Humanités digitales

Quand les sciences humaines et sociales rencontrent l’informatique, cela donne les humanités digitales. Cet été, l’Université de Lausanne et l’EPFL accueillent une importante conférence internationale consacrée à ce sujet.

Les chercheurs en sciences humaines et sociales utilisent les outils informatiques depuis longtemps. Mais les progrès techniques réalisés depuis une décennie modifient la donne. Des quantités immenses de documents anciens sont désormais disponibles en ligne. Les informations qu’ils contiennent peuvent être traitées, comparées, analysées et stockées dans des bases de données. Les travaux ne s’arrêtent pas au passé. Les médias sociaux comme Twitter, qui favorisent par ailleurs les échanges entre scientifiques, représentent un terrain de recherche, tout comme les communautés virtuelles.

L’expression Digital Humanities a émergé en 2001. «L’apparition de cette notion, qui est en fait une requalification, constitue le signe qu’un mouvement de fond se produit?: une refonte complète du savoir et des frontières disciplinaires», explique Claire Clivaz, professeure assistante à l’Institut romand des sciences bibliques et local co-chair de la conférence Digital Humanities 2014 avec Frédéric Kaplan. Ce colloque aura lieu du 7 au 11 juillet à Lausanne. La multiplication des sources disponibles et des moyens de les traiter affaiblit les limites entre les domaines.

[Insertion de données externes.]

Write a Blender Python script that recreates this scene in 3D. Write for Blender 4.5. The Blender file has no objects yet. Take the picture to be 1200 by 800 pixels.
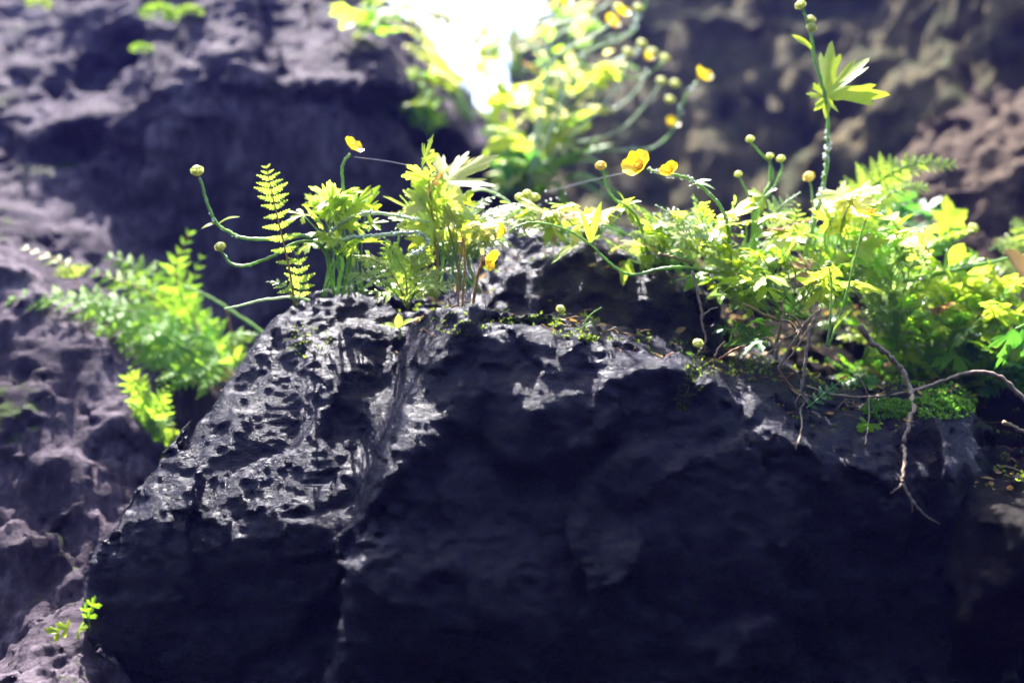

Les méthodes de travail changent également, avec la possibilité d’analyser les réseaux d’influence. «En histoire, l’étude d’une personnalité passe par celle de sa communauté de pensée et de ses contemporains, qui ont laissé des traces écrites désormais numérisées», remarque Dominique Vinck, professeur à l’Institut des sciences sociales et directeur du LADHUL, le Laboratoire de cultures et humanités digitales de l’UNIL.

Ce dernier compte plus de 50 chercheurs, actifs dans tous les domaines des sciences humaines et sociales. Parmi eux, la théologie. Plus de 5800 manuscrits grecs du Nouveau Testament, de provenance très diverses, sont aujourd’hui connus. Un nombre croissant de ces textes anciens ont été transcrits par des spécialistes et rendus disponible en ligne. Les comparer entre eux ou dénicher les occurrences de certains mots devient nettement moins astreignant et ouvre des perspectives nouvelles. Au-delà, «considérer ces textes comme des documents, avoir un mode éditorial en constante révision, permet de relativiser la limite du canon et d’argumenter face à des lectures fondamentalistes», soutient Claire Clivaz.

Les projets en lien avec les humanités digitales fleurissent à l’UNIL. Comme la plateforme Lumières.Lausanne, qui met en valeur la riche histoire culturelle du pays de Vaud au XVIIIe siècle (https://lumieres.unil.ch, lire dans Allez savoir! N°55). Grâce au multimédia, le Centre de recherche sur les Lettres romandes offre aux lecteurs la possibilité de se plonger dans les versions successives des manuscrits de Ramuz. Le projet Viaticalpes, assorti d’une riche base de données iconographiques, se consacre à l’histoire culturelle du voyage en Suisse, et dans les Alpes, de la Renaissance au XIXe siècle (www.unil.ch/viaticalpes).

Les sciences «dures» y trouvent également leur compte. «Les chercheurs en informatique et en mathématiques découvrent un champ de travail intéressant: les corpus, en sciences humaines et sociales, sont souvent vastes et hétérogènes. Les données sont parfois incohérentes voire contradictoires, ce qui soulève des défis intéressants», note Dominique Vinck.

En elles-mêmes, les humanités digitales posent des questions qui restent à explorer. Il n’est ainsi pas neutre de rendre disponible le patrimoine et la culture de civilisations entières, dans un monde où des géants économiques, comme Google, se nourrissent de connaissances.